Monday, Jun. 03, 1957

Flipping for Joe's Place

Dallying in the Senate's ornate dining room over a late supper, Ohio's John Bricker drew a quarter from his pocket as he mulled over a problem with New York's Irving Ives and Utah's Arthur Watkins. Each was a ranking contender for the chair on the powerful Senate Appropriations Committee left empty by Joe McCarthy's death, and it was Bricker's job, as chairman of the Republican Committee on Committees, to make the choice. Ordinarily, the nod would have gone to the Republican with the greater seniority. Bricker's dilemma: both Ives and Watkins were sworn into the Senate on Jan. 3, 1947. Technically Ives could claim a hairbreadth of seniority because he had held previous legislative office (New York state), but Ives was no man to pull a technicality on an opponent of Arthur Watkins' caliber. Bricker's suggestion: Would the Senators agree to settle the matter in the classic Senate tradition in such cases, i.e., by flipping a coin?

Irving Ives promptly agreed. For Watkins the decision was tougher. As a practicing Mormon, he is opposed to gambling on principle, reluctantly accepts the Senate custom ("It isn't really gambling") for lack of a practical alternative. Moreover, out of eight previous turns at Senate coin tossing, he has lost eight times. At length, as Bricker flipped the coin experimentally, Watkins gave in. "Heads," he called as the quarter whirled in the air. It came up tails. Sighed Arthur Watkins: "My record of losing at this is still intact."

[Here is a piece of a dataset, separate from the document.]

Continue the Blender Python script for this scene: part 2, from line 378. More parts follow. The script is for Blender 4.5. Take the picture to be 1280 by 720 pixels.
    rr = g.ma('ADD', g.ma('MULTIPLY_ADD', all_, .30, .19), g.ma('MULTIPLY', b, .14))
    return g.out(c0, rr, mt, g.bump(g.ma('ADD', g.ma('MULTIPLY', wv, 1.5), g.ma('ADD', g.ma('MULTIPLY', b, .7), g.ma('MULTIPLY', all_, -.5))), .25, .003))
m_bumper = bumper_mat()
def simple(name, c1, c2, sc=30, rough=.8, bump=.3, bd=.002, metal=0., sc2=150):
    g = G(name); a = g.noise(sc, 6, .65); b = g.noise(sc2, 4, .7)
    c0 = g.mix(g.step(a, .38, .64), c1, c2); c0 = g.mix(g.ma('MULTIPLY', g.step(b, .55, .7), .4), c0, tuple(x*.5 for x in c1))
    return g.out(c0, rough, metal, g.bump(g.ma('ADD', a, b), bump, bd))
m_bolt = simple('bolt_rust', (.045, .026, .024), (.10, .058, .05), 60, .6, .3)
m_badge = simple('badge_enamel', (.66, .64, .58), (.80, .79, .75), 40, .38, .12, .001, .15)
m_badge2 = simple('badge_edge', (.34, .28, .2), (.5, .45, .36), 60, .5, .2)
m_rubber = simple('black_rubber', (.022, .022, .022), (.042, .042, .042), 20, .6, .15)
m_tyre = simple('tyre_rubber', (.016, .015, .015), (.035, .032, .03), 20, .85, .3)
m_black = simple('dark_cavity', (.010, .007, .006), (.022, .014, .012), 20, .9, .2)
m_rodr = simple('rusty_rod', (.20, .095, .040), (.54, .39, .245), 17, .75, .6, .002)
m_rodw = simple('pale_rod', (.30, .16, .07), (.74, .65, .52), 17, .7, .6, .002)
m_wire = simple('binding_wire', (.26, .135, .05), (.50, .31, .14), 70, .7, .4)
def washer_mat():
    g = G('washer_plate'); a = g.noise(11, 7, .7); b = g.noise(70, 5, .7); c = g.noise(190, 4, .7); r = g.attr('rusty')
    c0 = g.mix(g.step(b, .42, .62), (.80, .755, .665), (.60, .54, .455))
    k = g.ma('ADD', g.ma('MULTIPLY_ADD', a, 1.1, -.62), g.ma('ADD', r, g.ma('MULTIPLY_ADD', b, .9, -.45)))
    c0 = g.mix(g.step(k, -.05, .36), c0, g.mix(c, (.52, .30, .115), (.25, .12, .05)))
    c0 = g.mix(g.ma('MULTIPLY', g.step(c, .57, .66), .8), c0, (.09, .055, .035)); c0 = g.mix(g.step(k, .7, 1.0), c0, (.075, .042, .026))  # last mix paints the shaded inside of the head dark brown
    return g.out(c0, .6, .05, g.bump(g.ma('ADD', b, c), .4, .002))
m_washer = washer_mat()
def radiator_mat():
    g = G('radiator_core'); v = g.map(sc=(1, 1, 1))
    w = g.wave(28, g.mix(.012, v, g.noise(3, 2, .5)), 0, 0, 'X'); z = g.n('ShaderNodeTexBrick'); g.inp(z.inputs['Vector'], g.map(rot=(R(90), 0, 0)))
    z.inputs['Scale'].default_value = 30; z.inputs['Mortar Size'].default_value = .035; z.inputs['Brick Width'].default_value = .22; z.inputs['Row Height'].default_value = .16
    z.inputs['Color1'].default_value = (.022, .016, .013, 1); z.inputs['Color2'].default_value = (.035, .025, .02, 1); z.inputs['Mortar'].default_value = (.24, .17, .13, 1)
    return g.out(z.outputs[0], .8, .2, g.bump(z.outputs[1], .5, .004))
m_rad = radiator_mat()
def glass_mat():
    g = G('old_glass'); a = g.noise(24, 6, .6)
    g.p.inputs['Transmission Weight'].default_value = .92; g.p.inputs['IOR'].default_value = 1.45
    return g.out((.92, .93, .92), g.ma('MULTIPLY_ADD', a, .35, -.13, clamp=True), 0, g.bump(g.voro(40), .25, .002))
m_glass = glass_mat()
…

Last week the committee formally ratified the coin tossing by voting to give McCarthy's seat on Appropriations to New York's Ives. Then, without benefit of further flipping, it gave Joe's place on the Government Operations Committee to Indiana's Homer Capehart, normally an Eisenhower backer, and Joe's place on the Rules Committee to an all-out Ikeman, New Jersey's Clifford Case (who also picked up the third-ranking spot on Banking and Currency which Ives vacated in exchange for the Appropriations post). That still left the Senate with a pair of vacancies to fill on committees from which Cliff Case had departed: 1) District of Columbia, and 2) Post Office and Civil Service. Each is so lowly that no Senator bothered to bid for it. Result: the posts will be left open for McCarthy's successor from Wisconsin, whoever he may be and whenever he is elected.